From Caste to Code: The New Industrial Transformation Happening in India

For most people, the “app-based economy” conjures images of e-commerce, food delivery, logistics apps, and gig work platforms. At most, they might stretch their imagination to B2B apps enabling wholesalers and small retailers. But something far more foundational is quietly unfolding in India’s digital landscape — something that I believe is sociological in scope and significance.

We are beginning to see the rise of apps that integrate entire industrial value chains — including those that were once niche, fragmented, and built on informal or ethnic social capital. These aren’t just digital storefronts or service apps. These are platforms that are re-architecting trust, participation, and value creation across traditional industries.

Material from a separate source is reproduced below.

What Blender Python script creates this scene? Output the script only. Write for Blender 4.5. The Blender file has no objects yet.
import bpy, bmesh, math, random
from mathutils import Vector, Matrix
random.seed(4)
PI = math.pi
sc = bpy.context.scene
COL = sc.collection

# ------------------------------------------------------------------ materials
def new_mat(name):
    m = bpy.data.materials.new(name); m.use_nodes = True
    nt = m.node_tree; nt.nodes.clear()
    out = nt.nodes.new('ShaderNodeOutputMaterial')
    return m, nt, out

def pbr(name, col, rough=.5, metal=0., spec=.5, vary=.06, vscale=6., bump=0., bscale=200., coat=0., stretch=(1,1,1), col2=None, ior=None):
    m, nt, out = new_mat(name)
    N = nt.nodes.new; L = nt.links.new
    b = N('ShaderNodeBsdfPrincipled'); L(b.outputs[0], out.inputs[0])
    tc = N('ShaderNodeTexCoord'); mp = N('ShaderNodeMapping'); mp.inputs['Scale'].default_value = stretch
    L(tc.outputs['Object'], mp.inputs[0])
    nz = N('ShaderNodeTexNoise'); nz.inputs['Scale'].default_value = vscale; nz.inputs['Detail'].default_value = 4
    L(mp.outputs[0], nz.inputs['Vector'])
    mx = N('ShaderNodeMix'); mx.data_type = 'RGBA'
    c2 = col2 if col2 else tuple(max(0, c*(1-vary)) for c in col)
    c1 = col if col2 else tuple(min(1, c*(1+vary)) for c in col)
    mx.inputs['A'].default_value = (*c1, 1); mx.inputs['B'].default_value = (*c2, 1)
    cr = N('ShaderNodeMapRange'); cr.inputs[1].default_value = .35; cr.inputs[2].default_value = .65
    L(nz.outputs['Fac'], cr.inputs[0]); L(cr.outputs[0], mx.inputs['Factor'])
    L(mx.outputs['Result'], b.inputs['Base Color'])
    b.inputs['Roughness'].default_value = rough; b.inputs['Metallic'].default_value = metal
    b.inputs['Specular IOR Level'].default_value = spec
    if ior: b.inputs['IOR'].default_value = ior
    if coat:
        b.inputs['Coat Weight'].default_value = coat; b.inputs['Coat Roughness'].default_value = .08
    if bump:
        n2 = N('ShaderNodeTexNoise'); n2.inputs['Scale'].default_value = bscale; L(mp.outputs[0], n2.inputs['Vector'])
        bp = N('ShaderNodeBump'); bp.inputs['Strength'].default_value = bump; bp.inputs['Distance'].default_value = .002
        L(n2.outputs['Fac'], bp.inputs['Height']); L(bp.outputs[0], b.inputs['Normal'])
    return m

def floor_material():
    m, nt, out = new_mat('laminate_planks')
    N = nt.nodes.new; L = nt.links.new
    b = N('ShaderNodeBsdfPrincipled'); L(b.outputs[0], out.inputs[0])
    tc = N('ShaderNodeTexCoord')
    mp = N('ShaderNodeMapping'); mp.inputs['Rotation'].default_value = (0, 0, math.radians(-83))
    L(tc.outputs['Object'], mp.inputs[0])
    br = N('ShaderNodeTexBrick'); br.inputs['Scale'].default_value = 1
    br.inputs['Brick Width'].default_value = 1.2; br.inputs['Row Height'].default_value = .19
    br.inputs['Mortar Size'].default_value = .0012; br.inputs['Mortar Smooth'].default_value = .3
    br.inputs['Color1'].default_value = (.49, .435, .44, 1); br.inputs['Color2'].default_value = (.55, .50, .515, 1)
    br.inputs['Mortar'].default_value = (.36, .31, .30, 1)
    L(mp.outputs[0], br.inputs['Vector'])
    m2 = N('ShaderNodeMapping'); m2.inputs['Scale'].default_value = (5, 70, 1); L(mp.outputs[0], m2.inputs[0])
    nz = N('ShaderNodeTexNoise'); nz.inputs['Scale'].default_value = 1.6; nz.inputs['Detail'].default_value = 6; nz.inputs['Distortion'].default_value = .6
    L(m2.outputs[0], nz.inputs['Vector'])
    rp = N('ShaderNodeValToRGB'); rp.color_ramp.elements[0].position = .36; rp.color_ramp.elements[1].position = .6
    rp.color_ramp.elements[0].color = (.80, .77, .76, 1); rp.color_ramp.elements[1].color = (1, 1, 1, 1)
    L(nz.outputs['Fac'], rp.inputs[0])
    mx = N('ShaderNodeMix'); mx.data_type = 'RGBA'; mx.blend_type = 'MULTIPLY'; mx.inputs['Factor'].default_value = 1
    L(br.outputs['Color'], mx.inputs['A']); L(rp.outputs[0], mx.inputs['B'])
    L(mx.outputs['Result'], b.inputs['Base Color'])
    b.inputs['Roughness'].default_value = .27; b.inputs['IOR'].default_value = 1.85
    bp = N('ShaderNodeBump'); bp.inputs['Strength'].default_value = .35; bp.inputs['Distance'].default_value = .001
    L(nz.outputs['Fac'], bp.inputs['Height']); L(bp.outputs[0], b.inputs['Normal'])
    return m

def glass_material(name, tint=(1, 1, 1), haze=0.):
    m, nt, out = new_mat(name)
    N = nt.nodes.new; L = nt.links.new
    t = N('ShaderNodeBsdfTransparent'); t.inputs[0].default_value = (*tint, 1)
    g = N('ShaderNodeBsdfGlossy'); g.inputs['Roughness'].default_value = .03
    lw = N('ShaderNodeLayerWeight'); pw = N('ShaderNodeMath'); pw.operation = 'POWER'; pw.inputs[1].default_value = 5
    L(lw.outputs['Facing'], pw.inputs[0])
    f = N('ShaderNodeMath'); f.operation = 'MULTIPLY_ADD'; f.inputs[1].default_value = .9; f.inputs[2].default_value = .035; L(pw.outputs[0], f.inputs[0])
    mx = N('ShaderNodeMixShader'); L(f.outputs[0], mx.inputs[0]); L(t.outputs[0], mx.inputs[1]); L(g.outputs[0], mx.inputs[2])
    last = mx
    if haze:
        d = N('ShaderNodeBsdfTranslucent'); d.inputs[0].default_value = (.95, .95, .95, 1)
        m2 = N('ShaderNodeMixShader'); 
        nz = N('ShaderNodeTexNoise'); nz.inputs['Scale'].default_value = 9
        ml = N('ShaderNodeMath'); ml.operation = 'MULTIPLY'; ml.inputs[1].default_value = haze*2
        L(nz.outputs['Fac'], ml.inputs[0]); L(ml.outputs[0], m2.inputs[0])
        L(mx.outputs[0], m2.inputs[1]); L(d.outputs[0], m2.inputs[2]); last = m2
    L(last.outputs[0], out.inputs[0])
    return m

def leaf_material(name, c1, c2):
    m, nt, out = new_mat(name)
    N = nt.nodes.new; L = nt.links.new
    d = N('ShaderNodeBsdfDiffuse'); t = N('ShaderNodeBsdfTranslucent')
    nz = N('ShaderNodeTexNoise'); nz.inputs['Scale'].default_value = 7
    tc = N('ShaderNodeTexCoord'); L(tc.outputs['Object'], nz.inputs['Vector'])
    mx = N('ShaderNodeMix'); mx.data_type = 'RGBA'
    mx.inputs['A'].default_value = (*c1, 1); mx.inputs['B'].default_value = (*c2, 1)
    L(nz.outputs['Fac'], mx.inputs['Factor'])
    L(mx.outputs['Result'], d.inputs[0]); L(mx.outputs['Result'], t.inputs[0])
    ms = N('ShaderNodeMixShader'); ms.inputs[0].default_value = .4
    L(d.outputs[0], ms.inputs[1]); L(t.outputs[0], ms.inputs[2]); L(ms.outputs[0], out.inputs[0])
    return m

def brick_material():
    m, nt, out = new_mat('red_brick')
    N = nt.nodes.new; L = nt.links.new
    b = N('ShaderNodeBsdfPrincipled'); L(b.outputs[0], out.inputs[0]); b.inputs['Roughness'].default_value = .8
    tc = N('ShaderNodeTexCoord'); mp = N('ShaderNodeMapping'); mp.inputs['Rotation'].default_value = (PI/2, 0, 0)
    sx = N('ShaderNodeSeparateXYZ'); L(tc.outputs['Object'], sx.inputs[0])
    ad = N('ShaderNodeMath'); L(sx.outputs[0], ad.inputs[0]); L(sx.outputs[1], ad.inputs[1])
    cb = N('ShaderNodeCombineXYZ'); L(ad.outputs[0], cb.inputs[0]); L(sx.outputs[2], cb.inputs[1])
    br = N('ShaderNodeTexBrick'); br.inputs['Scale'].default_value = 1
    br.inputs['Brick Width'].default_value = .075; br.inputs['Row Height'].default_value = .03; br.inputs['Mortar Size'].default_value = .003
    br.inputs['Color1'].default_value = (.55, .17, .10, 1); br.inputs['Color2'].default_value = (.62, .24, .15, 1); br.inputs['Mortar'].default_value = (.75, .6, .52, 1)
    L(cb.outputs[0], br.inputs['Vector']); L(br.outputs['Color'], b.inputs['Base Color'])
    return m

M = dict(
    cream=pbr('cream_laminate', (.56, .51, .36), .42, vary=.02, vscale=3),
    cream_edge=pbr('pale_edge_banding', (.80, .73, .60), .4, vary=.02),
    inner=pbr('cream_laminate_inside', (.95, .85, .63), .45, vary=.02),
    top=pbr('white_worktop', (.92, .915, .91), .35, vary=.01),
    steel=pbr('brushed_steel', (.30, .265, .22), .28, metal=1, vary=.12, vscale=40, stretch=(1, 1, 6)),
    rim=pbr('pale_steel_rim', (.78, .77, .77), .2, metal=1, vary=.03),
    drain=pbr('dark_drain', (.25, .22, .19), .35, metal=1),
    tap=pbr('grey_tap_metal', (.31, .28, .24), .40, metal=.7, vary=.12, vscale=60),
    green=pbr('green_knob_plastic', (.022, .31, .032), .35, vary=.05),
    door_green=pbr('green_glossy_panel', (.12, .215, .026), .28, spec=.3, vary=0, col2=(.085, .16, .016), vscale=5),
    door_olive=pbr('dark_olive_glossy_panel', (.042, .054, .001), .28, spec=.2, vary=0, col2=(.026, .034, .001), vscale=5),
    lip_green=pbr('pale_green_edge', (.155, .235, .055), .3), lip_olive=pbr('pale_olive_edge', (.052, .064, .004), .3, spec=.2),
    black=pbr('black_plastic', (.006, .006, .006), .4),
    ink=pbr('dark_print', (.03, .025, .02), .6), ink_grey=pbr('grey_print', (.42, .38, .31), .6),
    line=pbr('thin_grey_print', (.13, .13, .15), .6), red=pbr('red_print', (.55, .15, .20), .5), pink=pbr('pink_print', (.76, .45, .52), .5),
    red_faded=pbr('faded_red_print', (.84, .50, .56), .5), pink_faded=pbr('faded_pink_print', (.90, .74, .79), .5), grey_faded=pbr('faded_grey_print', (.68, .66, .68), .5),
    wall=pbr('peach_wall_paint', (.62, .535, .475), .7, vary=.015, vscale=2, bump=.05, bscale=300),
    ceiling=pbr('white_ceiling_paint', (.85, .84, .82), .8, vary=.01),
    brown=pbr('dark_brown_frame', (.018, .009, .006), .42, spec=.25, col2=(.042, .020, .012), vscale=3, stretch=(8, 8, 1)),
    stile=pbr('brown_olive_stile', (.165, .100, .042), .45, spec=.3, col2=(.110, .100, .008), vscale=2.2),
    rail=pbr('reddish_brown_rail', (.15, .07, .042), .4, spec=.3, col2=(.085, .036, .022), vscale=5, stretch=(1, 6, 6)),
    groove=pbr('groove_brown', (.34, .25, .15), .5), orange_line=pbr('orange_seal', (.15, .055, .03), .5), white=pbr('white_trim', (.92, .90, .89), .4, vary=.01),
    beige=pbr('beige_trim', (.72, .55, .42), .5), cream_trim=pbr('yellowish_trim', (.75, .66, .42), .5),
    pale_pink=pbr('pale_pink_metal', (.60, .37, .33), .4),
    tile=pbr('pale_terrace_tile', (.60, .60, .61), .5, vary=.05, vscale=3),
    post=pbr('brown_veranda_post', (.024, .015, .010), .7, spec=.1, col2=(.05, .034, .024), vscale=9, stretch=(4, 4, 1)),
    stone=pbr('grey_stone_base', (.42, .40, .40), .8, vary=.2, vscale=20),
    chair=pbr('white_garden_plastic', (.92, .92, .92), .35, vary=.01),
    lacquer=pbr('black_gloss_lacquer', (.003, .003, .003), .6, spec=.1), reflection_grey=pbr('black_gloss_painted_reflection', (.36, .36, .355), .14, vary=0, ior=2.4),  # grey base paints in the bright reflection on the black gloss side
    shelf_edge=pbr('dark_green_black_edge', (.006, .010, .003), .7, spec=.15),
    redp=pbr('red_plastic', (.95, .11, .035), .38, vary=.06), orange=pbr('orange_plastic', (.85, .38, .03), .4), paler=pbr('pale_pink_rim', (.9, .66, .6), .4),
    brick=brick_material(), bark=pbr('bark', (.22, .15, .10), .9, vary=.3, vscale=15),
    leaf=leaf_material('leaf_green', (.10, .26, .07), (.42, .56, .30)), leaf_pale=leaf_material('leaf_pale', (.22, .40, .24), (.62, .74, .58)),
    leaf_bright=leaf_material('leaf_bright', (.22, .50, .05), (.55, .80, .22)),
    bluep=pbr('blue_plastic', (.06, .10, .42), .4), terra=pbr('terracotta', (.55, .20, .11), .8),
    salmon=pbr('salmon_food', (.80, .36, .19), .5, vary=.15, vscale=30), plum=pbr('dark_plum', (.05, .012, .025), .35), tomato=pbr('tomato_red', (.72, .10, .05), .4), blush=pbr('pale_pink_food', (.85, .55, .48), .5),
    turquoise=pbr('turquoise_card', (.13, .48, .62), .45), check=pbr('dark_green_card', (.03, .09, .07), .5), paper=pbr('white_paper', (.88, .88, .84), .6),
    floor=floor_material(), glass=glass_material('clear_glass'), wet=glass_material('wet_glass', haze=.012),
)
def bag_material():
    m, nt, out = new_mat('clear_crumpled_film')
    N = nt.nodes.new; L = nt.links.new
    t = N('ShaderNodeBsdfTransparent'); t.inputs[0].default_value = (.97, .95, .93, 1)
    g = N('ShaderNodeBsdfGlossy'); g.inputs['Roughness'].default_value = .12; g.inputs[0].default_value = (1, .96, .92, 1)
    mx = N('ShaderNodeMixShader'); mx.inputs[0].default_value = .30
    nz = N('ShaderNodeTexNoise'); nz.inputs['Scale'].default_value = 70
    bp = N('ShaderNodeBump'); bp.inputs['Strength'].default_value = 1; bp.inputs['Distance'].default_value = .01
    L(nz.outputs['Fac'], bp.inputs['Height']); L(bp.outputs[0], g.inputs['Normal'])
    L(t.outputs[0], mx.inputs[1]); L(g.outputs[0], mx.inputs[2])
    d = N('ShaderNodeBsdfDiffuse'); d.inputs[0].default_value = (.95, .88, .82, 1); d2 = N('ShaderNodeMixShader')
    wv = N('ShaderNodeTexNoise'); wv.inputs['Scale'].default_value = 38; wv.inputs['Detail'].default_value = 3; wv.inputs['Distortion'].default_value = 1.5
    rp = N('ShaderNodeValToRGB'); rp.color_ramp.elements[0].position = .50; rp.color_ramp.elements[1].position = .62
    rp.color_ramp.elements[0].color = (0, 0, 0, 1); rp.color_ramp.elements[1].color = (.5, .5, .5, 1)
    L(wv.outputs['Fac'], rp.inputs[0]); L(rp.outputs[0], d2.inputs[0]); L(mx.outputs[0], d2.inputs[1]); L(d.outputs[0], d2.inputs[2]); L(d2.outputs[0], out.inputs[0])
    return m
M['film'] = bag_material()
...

Stitching Fragmented Industries Together

Consider these examples:

  • Apps that connect construction material-makers, builders, material wholesalers, retailers, and even mistris (micro-builders).
  • Apps that bridge furniture-makers, interior designers, decor suppliers, and homeowners.
  • Apps that integrate waste-collectors (including 'kabadiwalas'), waste processors, and industrial buyers of processed 'waste'.

These platforms don’t merely digitise transactions. They thread together entire ecosystems that were previously informal, inefficient, or exclusionary. In doing so, they introduce algorithmic trust in place of old-school reputation and legacy networks.


From Kinship to Code-Based Access

In many parts of India, entry into certain trades and value chains — whether metal-work, waste management, weaving, or construction — has traditionally been mediated by caste, ethnicity, region or even religion. These networks were trust-based, but opaque and closed.

Now, platforms are redefining access:

  • If earlier trust was inherited, now it’s earned -- through platform ratings, service quality, and verified credentials.
  • If earlier opportunity was gated (only those “inside” got work), now it's discoverable (on an open platform, anyone can compete).

That's why I call this a paradigmatic shift — from caste to code. Platforms are flattening hierarchical structures and allowing new entrepreneurs, especially from marginalised or unorganised backgrounds, to enter and thrive in spaces previously out of reach.


But a Word of Caution: Platform Feudalism?

There’s a risk, of course. The same way caste-based or other identify-based entry created bottlenecks, platform-based economies can create new digital bottlenecks. For example, a few top-rated sellers can dominate visibility, while the rest are buried by algorithms. In fact, the platform itself may begin dictating terms, extracting margins, and reducing skilled labour to commoditised service units.

So, while these apps democratise access initially, they can consolidate power just as quickly. Therefore, we must have:

  • Central and state government oversight
  • Interoperable public digital infrastructure
  • Multiple independent app-options per industry
  • Strong anti-monopoly regulations, even in states

In other words, to prevent caste-based or ethnicity-basesd exclusivism from re-emerging in digital form, India must proactively pluralise the power of industry-integrating platforms.


A New Kind of Digital Industrial Order

What we’re seeing is not just digitisation — it’s re-organisation, and potentially, democratization. India is uniquely positioned to benefit from this. Unlike many developed countries, India has:

  • A massive informal workforce
  • A deep culture of micro-entrepreneurship
  • Highly fragmented industry clusters, and
  • A huge diversity of regional, linguistic, and material traditions.

Apps that thread these fragments into cohesive, productive value chains — while safeguarding decentralisation — can unlock a new era of inclusive (and democratic) economic participation.


Final Word

This isn’t just an economic phenomenon. It’s a sociological transformation — a restructuring of how people find work, enter industries, build trust, and scale up.

We should stop looking at the app-based economy through the narrow lens of e-retail and gig work. What’s happening beneath the surface is much deeper: a remapping of India’s industrial logic, a rewriting of who gets to produce and participate, and a quiet revolution in the architecture of opportunity.

We’re moving — one app at a time — from caste to code.